Abydos, an ancient city of Mysia, in Asia Minor, situated at Nara Burnu or Nagara Point on the Hellespont. Across Abydos lies Sestus on the European side marking the shortest point in the Dardanelles, scarcely a mile broad. The strategic site has been a prohibited zone in the twentieth century.

Abydos was first mentioned in the catague of Trojan allies (Iliad ii.836). It probably was a Thracian town, as Strabo has it, but was afterwards colonized by Milesians, with the consent of Gyges, king of Lydia ca. 700 BC. Darius burnt it in 512; here Xerxes built two bridges of boats and crossed the strait in 480 BC when he invaded Greece.

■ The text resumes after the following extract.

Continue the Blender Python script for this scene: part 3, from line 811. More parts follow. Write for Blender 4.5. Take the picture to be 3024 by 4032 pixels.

Abydos, a member of the Delian League, passed to the Achaemenids.King Agesilaus of Sparta crossed while returning to Greece in while Alexander the Great threw a spear to Abydos while crossing the straight and claimed Asia as his own. It is celebrated for the vigorous resistance it made against Philip V of Macedon in 200 BC (Polybius 16.29-34), and is famed in myth as the home of Leander. It minted coins from the early fifth century BC to the mid-third century AD.

The town remained till late Byzantine times the toll station of the Hellespont, its importance being transferred to the Dardanelles, after the building of the "Old Castles" by Sultan Mehmet II (c. 1456).